● **Task details**: Check every line of the entries below for the word "from", and copy the ones that have it.

## BEGIN Extracted entries

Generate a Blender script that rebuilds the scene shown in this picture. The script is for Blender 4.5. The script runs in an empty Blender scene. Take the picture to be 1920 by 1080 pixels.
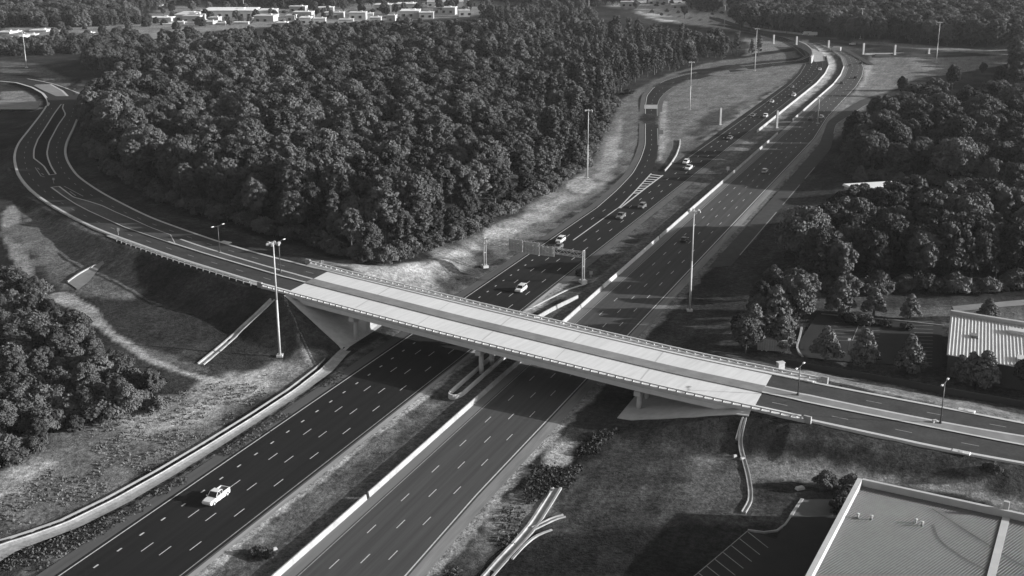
import bpy, bmesh, math, random
import numpy as np
from mathutils import Vector, Matrix
random.seed(7); RNG = np.random.default_rng(11)
SC = bpy.context.scene
COL = SC.collection

# ------------------------------------------------------------------ camera
H = 97.0                       # camera height above the motorway, metres
FPX = 2273.0                   # focal length in pixels of the 1920 px wide photograph
PITCH = math.atan((540 + 162) / FPX)
cd = bpy.data.cameras.new('camera'); cam = bpy.data.objects.new('camera', cd); COL.objects.link(cam)
cam.location = (0, 0, H); cam.rotation_euler = (math.pi / 2 - PITCH, 0, 0)
cd.sensor_width = 36; cd.lens = FPX / 1920 * 36; cd.clip_start = 1; cd.clip_end = 20000
SC.camera = cam

# ------------------------------------------------------------------ sky, sun, exposure
SUN_EL, SUN_AZ = math.radians(14.3), math.radians(94.0)     # azimuth clockwise from +Y
w = bpy.data.worlds.new('World'); SC.world = w; w.use_nodes = True
nt = w.node_tree; nt.nodes.clear()
sk = nt.nodes.new('ShaderNodeTexSky'); sk.sky_type = 'NISHITA'; sk.sun_disc = False
sk.sun_elevation = SUN_EL; sk.sun_rotation = SUN_AZ; sk.dust_density = 2.0
bw = nt.nodes.new('ShaderNodeRGBToBW'); bg = nt.nodes.new('ShaderNodeBackground'); out = nt.nodes.new('ShaderNodeOutputWorld')
nt.links.new(sk.outputs[0], bw.inputs[0]); nt.links.new(bw.outputs[0], bg.inputs[0]); nt.links.new(bg.outputs[0], out.inputs[0])
bg.inputs[1].default_value = 0.088
sl = bpy.data.lights.new('sun', 'SUN'); sl.energy = 4.6; sl.angle = math.radians(0.5); sl.color = (1, 1, 1)
so = bpy.data.objects.new('sun', sl); COL.objects.link(so)
sd = Vector((math.sin(SUN_AZ) * math.cos(SUN_EL), math.cos(SUN_AZ) * math.cos(SUN_EL), math.sin(SUN_EL)))
so.rotation_euler = sd.to_track_quat('Z', 'Y').to_euler(); so.location = (200, 0, 200)
vs = SC.view_settings; vs.view_transform = 'Standard'; vs.look = 'None'; vs.gamma = 1; vs.exposure = 1.22
SC.render.film_transparent = False

# ------------------------------------------------------------------ measuring helpers
cP, sP = math.cos(PITCH), math.sin(PITCH)
def ray(px, py):
    u = (px - 960) / FPX; v = (540 - py) / FPX
    return np.array([u, cP + v * sP, -sP + v * cP])
def on(px, py, z=0.0):                      # point of the level plane z seen at a photograph pixel
    r = ray(px, py); t = (z - H) / r[2]; return np.array([r[0] * t, r[1] * t, z])
_a = math.atan2(*ray(1925, -162)[:2])
MV = np.array([math.sin(_a), math.cos(_a)]); NV = np.array([math.cos(_a), -math.sin(_a)])
def shift(s): return np.interp(s, [0, 740, 788, 834, 887, 937, 980, 1018, 1100, 1250, 2500], [0, 0, -2, -6, -15, -29, -45, -64, -120, -260, -1800])
def SN(s, n, z=0.0):
    n = n + shift(s); p = MV * s + NV * n
    return Vector((p[0], p[1], z))
def noise2(x, y, sc, seed=0):
    r = np.random.default_rng(seed).random((256, 256)); X = np.asarray(x) / sc; Y = np.asarray(y) / sc
    i = np.floor(X).astype(int); j = np.floor(Y).astype(int); fx = X - i; fy = Y - j
    fx = fx * fx * (3 - 2 * fx); fy = fy * fy * (3 - 2 * fy)
    g = lambda a, b: r[a % 256, b % 256]
    return (g(i, j) * (1 - fx) + g(i + 1, j) * fx) * (1 - fy) + (g(i, j + 1) * (1 - fx) + g(i + 1, j + 1) * fx) * fy
def sstep(x, a, b):
    t = np.clip((np.asarray(x, float) - a) / (b - a), 0, 1); return t * t * (3 - 2 * t)

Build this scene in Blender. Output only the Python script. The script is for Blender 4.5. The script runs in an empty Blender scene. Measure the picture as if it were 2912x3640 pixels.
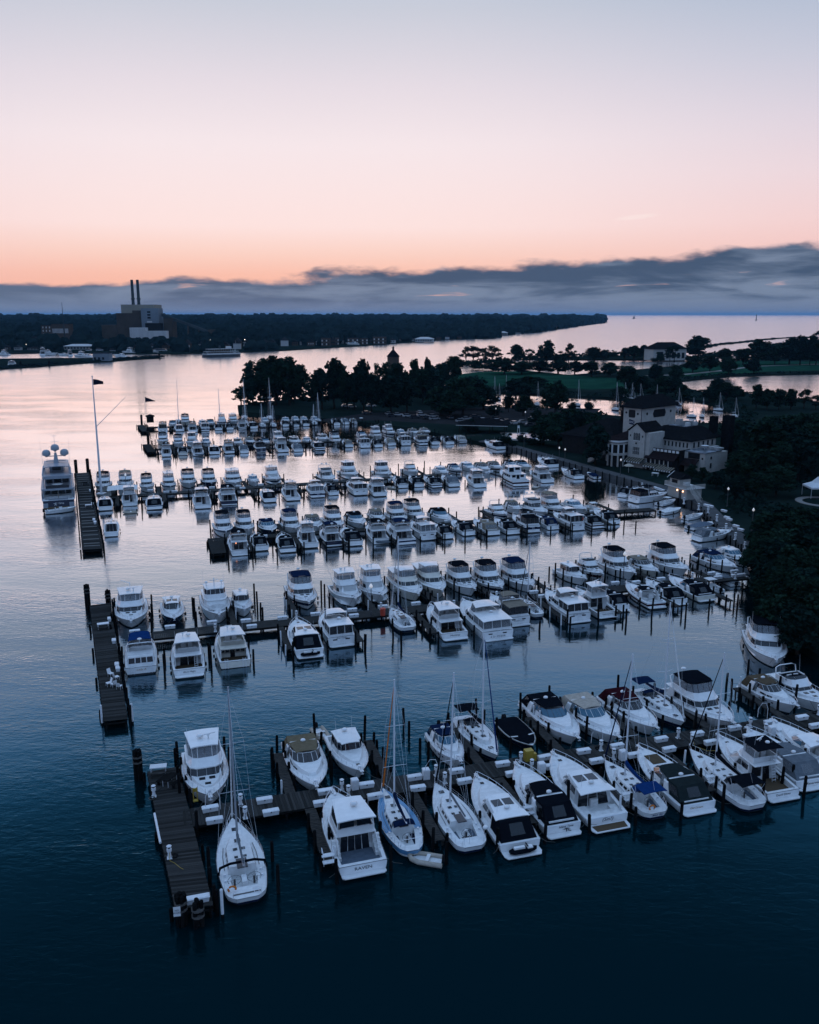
import bpy, math, random
from mathutils import Vector, Matrix
from mathutils.geometry import tessellate_polygon
R = math.radians
PI = math.pi
SC = bpy.context.scene
COL = SC.collection
random.seed(7)

# ------------------------------------------------------------------ camera
CAM_H = 45.0
cd = bpy.data.cameras.new('camera')
cam = bpy.data.objects.new('camera', cd)
COL.objects.link(cam)
cam.location = (0, 0, CAM_H)
cam.rotation_euler = (R(90 - 12.716), 0, 0)
cd.sensor_fit = 'HORIZONTAL'
cd.sensor_width = 36
cd.lens = 36 * 3111 / 2912
cd.clip_start = 1
cd.clip_end = 120000
SC.camera = cam
SC.view_settings.view_transform = 'Standard'
SC.view_settings.look = 'None'
SC.view_settings.gamma = 1
SC.view_settings.exposure = 0
SC.view_settings.use_curve_mapping = False
SC.render.engine = 'CYCLES'
cy = SC.cycles
cy.use_denoising = True
cy.max_bounces = 7
cy.diffuse_bounces = 2
cy.glossy_bounces = 3
cy.transmission_bounces = 3
cy.transparent_max_bounces = 8
cy.volume_bounces = 0
cy.sample_clamp_indirect = 4

# ------------------------------------------------------------------ sky
SUN_AZ, SUN_EL = R(-8), R(2.0)      # dawn glow a little left of the middle of the view, behind the cloud bank


def lin(r, g, b):
    f = lambda c: (c / 255 / 12.92) if c <= 10 else ((c / 255 + .055) / 1.055) ** 2.4
    return (f(r), f(g), f(b), 1)


W = bpy.data.worlds.new('World')
SC.world = W
W.use_nodes = True
nt = W.node_tree
nt.nodes.clear()


class NT:
    def __init__(s, nt): s.nt = nt
    def n(s, typ, **kw):
        nd = s.nt.nodes.new(typ)
        for k, v in kw.items(): setattr(nd, k, v)
        return nd
    def set(s, sock, v):
        if hasattr(v, 'is_output') or isinstance(v, bpy.types.NodeSocket): s.nt.links.new(v, sock)
        else: sock.default_value = v
    def m(s, op, a, b=None, c=None, clamp=False):
        nd = s.n('ShaderNodeMath', operation=op, use_clamp=clamp)
        for i, v in enumerate((a, b, c)):
            if v is not None: s.set(nd.inputs[i], v)
        return nd.outputs[0]
    def mr(s, v, a, b, c=0.0, d=1.0, interp='SMOOTHSTEP'):
        nd = s.n('ShaderNodeMapRange', interpolation_type=interp)
        for i, q in enumerate((v, a, b, c, d)): s.set(nd.inputs[i], q)
        return nd.outputs[0]
    def ramp(s, fac, pts):
        nd = s.n('ShaderNodeValToRGB')
        cr = nd.color_ramp
        cr.interpolation = 'EASE' if len(pts) < 3 else 'LINEAR'
        while len(cr.elements) < len(pts): cr.elements.new(.5)
        for e, (p, c) in zip(cr.elements, pts):
            e.position = p
            e.color = c if len(c) == 4 else (*c, 1)
        s.set(nd.inputs[0], fac)
        return nd.outputs[0]
    def mix(s, f, a, b, blend='MIX'):
        nd = s.n('ShaderNodeMix', data_type='RGBA', blend_type=blend)
        s.set(nd.inputs[0], f)
        for sock, v in ((nd.inputs[6], a), (nd.inputs[7], b)):
            s.set(sock, (*v, 1) if isinstance(v, tuple) and len(v) == 3 else v)
        return nd.outputs[2]
    def noise(s, vec, scale, detail=4, rough=.55, dist=0.0, w=None):
        nd = s.n('ShaderNodeTexNoise')
        if vec is not None: s.set(nd.inputs['Vector'], vec)
        nd.inputs['Scale'].default_value = scale
        nd.inputs['Detail'].default_value = detail
        nd.inputs['Roughness'].default_value = rough
        nd.inputs['Distortion'].default_value = dist
        return nd.outputs[0]
    def comb(s, x, y, z):
        nd = s.n('ShaderNodeCombineXYZ')
        for i, v in enumerate((x, y, z)): s.set(nd.inputs[i], v)
        return nd.outputs[0]
    def sep(s, v):
        nd = s.n('ShaderNodeSeparateXYZ')
        s.set(nd.inputs[0], v)
        return nd.outputs


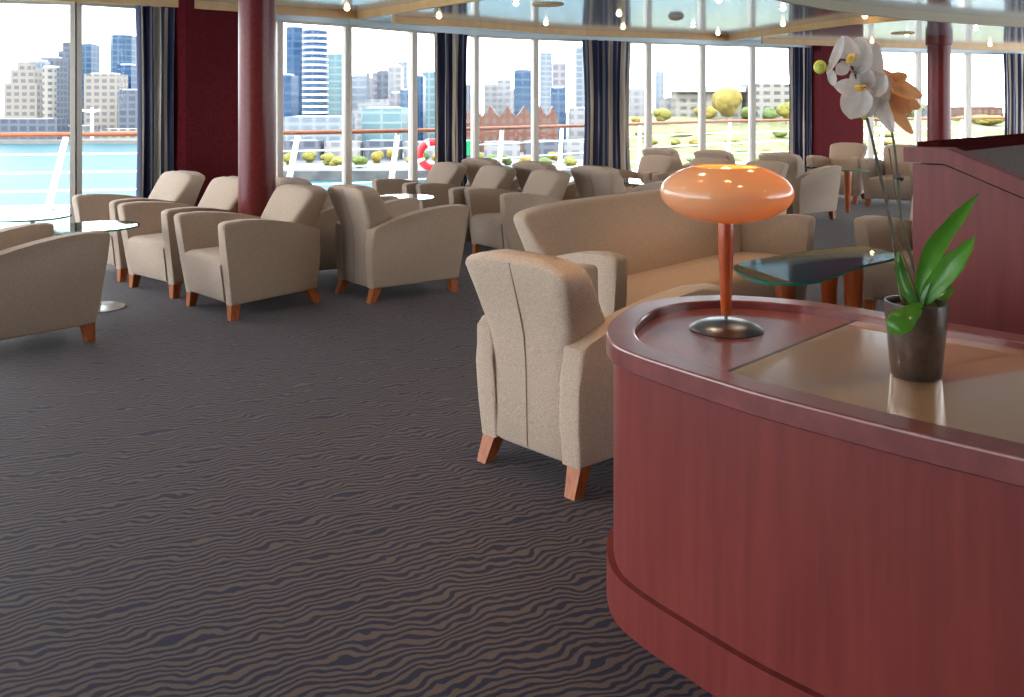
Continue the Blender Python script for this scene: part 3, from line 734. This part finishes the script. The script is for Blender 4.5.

## END Extracted entries

● **Solution below**:
from mathutils import Vector, Matrix
SUN_EL, SUN_AZ = math.radians(14.3), math.radians(94.0)     # azimuth clockwise from +Y
from mathutils import Vector, Matrix
from mathutils.geometry import tessellate_polygon
Continue the Blender Python script for this scene: part 3, from line 734. This part finishes the script. The script is for Blender 4.5.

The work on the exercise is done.